Lesezeit: ca. 4 Minuten
Überblick
Kinderrechte – Schutz, Beteiligung und Förderung für die Jüngsten unserer Gesellschaft

Kinder sind keine kleinen Erwachsenen. Sie haben eigene Bedürfnisse, eigene Meinungen und – das ist entscheidend – eigene Rechte. Diese Rechte sind keine Gefälligkeiten von Erwachsenen, sondern fest verankerte Grundsätze, die jedem Kind zustehen – unabhängig von Herkunft, Religion, Geschlecht oder familiärer Situation. Doch was genau bedeutet das in der Praxis? Welche Kinderrechte gibt es, wie sind sie entstanden, und wie steht es um ihre Umsetzung in Deutschland und weltweit? In diesem Beitrag beleuchten wir alle wichtigen Aspekte der Kinderrechte – umfassend, verständlich und alltagsnah.
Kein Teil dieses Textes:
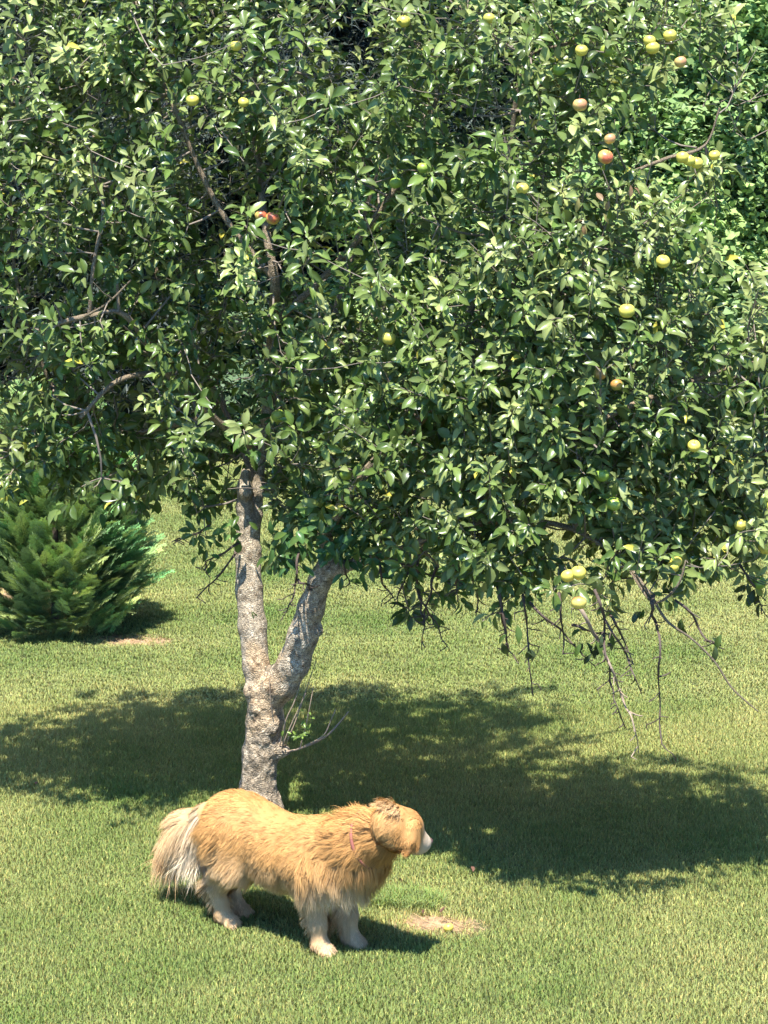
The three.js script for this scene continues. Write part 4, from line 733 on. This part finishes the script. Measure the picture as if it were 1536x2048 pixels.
    for (let s = 0; s <= segs; s++) {
      const t = s / segs; q.copy(P).addScaledVector(flow, LL * t * (1 - 0.12 * t)).addScaledVector(N, LL * up * Math.sin(Math.min(t * 1.7, 1.57)) - 0.004).addScaledVector(tipv, t * t).addScaledVector(bin, curl * LL * Math.sin(t * 4.5) * 0.35);
      q.y -= droop * LL * t * t; if (q.y < 0.004 && !M) q.y = 0.004 + R() * 0.004;
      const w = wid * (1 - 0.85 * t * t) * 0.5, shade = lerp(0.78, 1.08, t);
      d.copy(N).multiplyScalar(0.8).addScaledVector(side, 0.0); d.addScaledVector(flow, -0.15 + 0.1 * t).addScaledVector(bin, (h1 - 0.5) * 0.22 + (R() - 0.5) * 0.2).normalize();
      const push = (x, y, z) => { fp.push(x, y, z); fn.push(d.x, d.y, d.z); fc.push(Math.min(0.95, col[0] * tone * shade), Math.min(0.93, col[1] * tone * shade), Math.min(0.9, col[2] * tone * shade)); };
      if (s < segs) { push(q.x - side.x * w, q.y - side.y * w, q.z - side.z * w); push(q.x + side.x * w, q.y + side.y * w, q.z + side.z * w); } else push(q.x, q.y, q.z);
      if (s < segs - 1) { const k = base + s * 2; fi.push(k, k + 1, k + 2, k + 2, k + 1, k + 3); } else if (s === segs - 1) { const k = base + s * 2; fi.push(k, k + 1, k + 2); }
    }
  }
  const P = V(), N = V(), F = V(), take = sampler(body);
  for (let i = 0; i < 165000; i++) {
    take(P, N); if (i >= 130000 && P.x > -0.38) continue;
    const { x, y, z } = P;
    if (new THREE.Vector3(x, y, z).applyMatrix4(headI).length() < 0.085) continue;
    let L = 0.04, lift = 0.15, cell = 0.02, w = 0.0017, droop = 0.1, curl = 0.3;
    F.set(-1, -0.55 - 0.5 * Math.abs(z) / 0.14, 0);
    let c = coat(x, y, z);
    if (x < -0.36) { // tail plume
      const t = sstep(-x, 0.36, 0.6); F.set(-0.55 - 0.25 * N.y, -1.0, 0.12 * Math.sign(z)); L = lerp(0.10, 0.165, R()) ; if (N.y > 0.3) { F.set(-1, -0.25, z * 3); L = lerp(0.06, 0.11, t); } lift = 0.12; droop = 0.35; cell = 0.016; w = 0.0019;
      c = mix(mix(GOLD, CREAM, 0.6), WHITE, sstep(x - 0.6 * (y - 0.36), -0.52, -0.42) * 0.9);
    } else if (y < 0.085) { F.set(0.2, -1, 0); L = 0.022; lift = 0.3; w = 0.0022; curl = 0; if (y < 0.012) continue; }
    else if (y < 0.27 && Math.abs(z) > 0.045 && (x > 0.15 || x < -0.12)) { // legs with feathers behind
      F.set(-0.35, -1, 0); L = 0.026; lift = 0.22; if (N.x < -0.35) { L = x > 0 ? 0.055 : 0.07; F.set(-0.8, -0.8, 0); lift = 0.35; c = mix(c, CREAM, 0.4); } curl = 0.2; if (y < 0.14) L *= 0.7;
    } else if (x > 0.22 && y < 0.44 && (N.x > 0.15 || N.y < 0.25)) { // chest ruff
      F.set(-0.1 + 0.25 * N.x, -1, -0.2 * Math.sign(z)); L = y < 0.3 ? 0.05 : 0.085; lift = 0.42; cell = 0.026; droop = 0.12; curl = 0.5;
    } else if (y < 0.33 && N.y < 0.1) { F.set(-0.45, -1, 0); L = x > 0.1 ? 0.045 : 0.06; lift = 0.26; cell = 0.026; droop = 0.15; } // belly and flank fringe
    else if (x < -0.2 && y < 0.45) { F.set(-0.6, -1, 0); L = 0.075; lift = 0.34; cell = 0.026; }
    else if (x > 0.3) { F.set(-0.8, -0.6, 0); L = 0.06; lift = 0.34; cell = 0.026; curl = 0.5; if (N.y > 0.5) { lift = 0.6; L = 0.055; } }
    else if (y > 0.44 && N.y > 0.6) { F.set(-1, 0.05, z * 4); lift = 0.14; L = 0.045; }
    hair(P, N, F, L, lift, cell, c, w, droop, curl, 0);
  }
  // head hair in the head's frame, then moved
  const start = fp.length, takeH = sampler(headHair);
  for (let i = 0; i < 24000; i++) {
    takeH(P, N); const { x, y, z } = P;
    let L = 0.018, lift = 0.25, c2 = 0; F.set(-1, -0.35, Math.sign(z) * 0.15); const ear = Math.abs(z) > 0.074;
    if (x > 0.135) continue; if (x > 0.06) L = 0.009; else if (ear) { F.set(-0.1, -1, 0); L = 0.024; lift = 0.14; } else if (x < -0.05) { L = 0.026; lift = 0.13; F.set(-0.6, -0.8, Math.sign(z) * 0.2); if (y > 0.055) { lift = 0.6; L = 0.038; c2 = 1; } } else if (y < -0.04) { F.set(-0.6, -1, 0); L = 0.03; lift = 0.3; }
    hair(P, N, F, L, lift, 0.016, c2 ? mix(headColor(x, y, z), CREAM, 0.5) : headColor(x, y, z), 0.0017, 0.12, ear ? 0.5 : 0.25, 1);
  }
  const nm = new THREE.Matrix3().getNormalMatrix(headM);
  for (let i = start; i < fp.length; i += 3) { q.set(fp[i], fp[i + 1], fp[i + 2]).applyMatrix4(headM); fp[i] = q.x; fp[i + 1] = q.y; fp[i + 2] = q.z; q.set(fn[i], fn[i + 1], fn[i + 2]).applyMatrix3(nm).normalize(); fn[i] = q.x; fn[i + 1] = q.y; fn[i + 2] = q.z; }
  const furMat = new THREE.MeshPhysicalMaterial({ vertexColors: true, roughness: 0.7, specularIntensity: 0.5, side: THREE.DoubleSide });
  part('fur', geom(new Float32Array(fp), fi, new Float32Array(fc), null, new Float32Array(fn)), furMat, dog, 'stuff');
  // ---- nose, eyes, collar
  const put = (name, geo, mat, x, y, z, sx = 1, sy = 1, sz = 1) => { const m = part(name, geo.clone().scale(sx, sy, sz).translate(x, y, z).applyMatrix4(headM), mat, dog); return m; };
  const ball = new THREE.SphereGeometry(1, 20, 14), black = new THREE.MeshPhysicalMaterial({ color: rgb(0.02, 0.015, 0.012), roughness: 0.35, clearcoat: 0.5 });
  put('nose', ball, std({ color: rgb(0.09, 0.05, 0.045), roughness: 0.45 }), 0.158, -0.012, 0, 0.013, 0.014, 0.019);
  for (const s of [-1, 1]) put('eye', ball, black, 0.072, 0.022, s * 0.034, 0.0105, 0.0105, 0.0105);
  const ring = new THREE.TorusGeometry(0.1185, 0.0055, 10, 48).scale(1, 1, 1.4), cm = new THREE.Matrix4().lookAt(V(0, 0, 0), V(0.92, 0.36, 0), UP).setPosition(0.455, 0.50, 0);
  part('collar', ring.applyMatrix4(cm), std({ color: rgb(0.3, 0.1, 0.07), roughness: 0.7 }), dog);
}

// ------------------------------------------------------------------ dry leaves on the lawn
{
  const R = rng(66), mat = std({ color: rgb(0.13, 0.06, 0.035), roughness: 0.8, side: THREE.DoubleSide });
  const spots = [[804, 1778, 'curled brown leaf on the grass by the dog chest'], [946, 1754, 'brown leaf at the edge of the tree shadow right of the dog'], [72, 1578, 'brown leaf in the grass at the left end of the shade'], [1350, 1530, 'brown leaf on the lawn below the right branches'], [880, 1835, 'dry leaf on the bare soil patch, upper one'], [845, 1838, 'dry leaf on the bare soil patch, lower left one']];
  for (const [x, y, label] of spots) {
    const p = onGround(x, y); p.y += 0.022; const m = part('dry_leaf', leafGeos[Math.floor(R() * 6)], mat, scene); m.position.copy(p); m.scale.setScalar(0.036); m.rotation.set(-1.2 + R() * 0.6, R() * 6, R() * 0.5); tag(m, label, 'dry leaf', 'fallen dry leaves on the lawn');
  }
}
renderer.render(scene, camera);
Was sind Kinderrechte überhaupt?

Kinderrechte sind spezielle Menschenrechte für Kinder. Sie tragen dem Umstand Rechnung, dass Kinder aufgrund ihres Alters und ihrer Entwicklungsphase besonderen Schutz, besondere Förderung und besondere Formen der Beteiligung brauchen. Anders als Erwachsene können sie sich oft nicht selbst helfen oder für ihre Rechte einstehen – deshalb ist es Aufgabe der Gesellschaft, ihre Interessen besonders zu achten und zu wahren.
Im Zentrum steht dabei die UN-Kinderrechtskonvention (KRK), die 1989 von der Generalversammlung der Vereinten Nationen verabschiedet wurde. Sie gilt als das wichtigste internationale Rechtsdokument zum Schutz der Kinder weltweit. Die Konvention umfasst insgesamt 54 Artikel, die in vier Grundprinzipien zusammengefasst werden können:

  • Recht auf Gleichbehandlung
  • Recht auf Leben und Entwicklung
  • Wahrung des Kindeswohls bei allen Entscheidungen
  • Recht auf Beteiligung und freie Meinungsäußerung

Fast alle Staaten der Welt – darunter auch Deutschland – haben die Konvention ratifiziert und sich verpflichtet, sie umzusetzen.

Warum Kinderrechte notwendig sind

Kinder sind besonders verletzlich. Sie sind stärker auf Fürsorge angewiesen als Erwachsene, emotional und körperlich noch in der Entwicklung und häufig abhängig von den Entscheidungen anderer. Gerade deshalb sind verbindliche, einklagbare Rechte für sie so bedeutsam. Ohne sie könnten Staaten, Institutionen oder sogar Eltern Entscheidungen treffen, die das Kind benachteiligen, ohne dass jemand dagegen vorgehen könnte.
Kinderrechte dienen dazu, Machtungleichgewichte auszugleichen und Kindern einen rechtlichen Rahmen zu geben, in dem sie sicher aufwachsen, lernen, spielen und sich entfalten können. Sie schützen vor Ausbeutung, Gewalt, Vernachlässigung und Diskriminierung – und sie fördern Selbstbestimmung, Mitbestimmung und soziale Teilhabe.
Besonders wichtig ist: Kinder sind Träger eigener Rechte, nicht nur Empfänger von Schutz. Das Kind ist kein „Anhängsel der Eltern“, sondern ein eigenständiger Mensch mit einer eigenen Stimme und eigenen Bedürfnissen.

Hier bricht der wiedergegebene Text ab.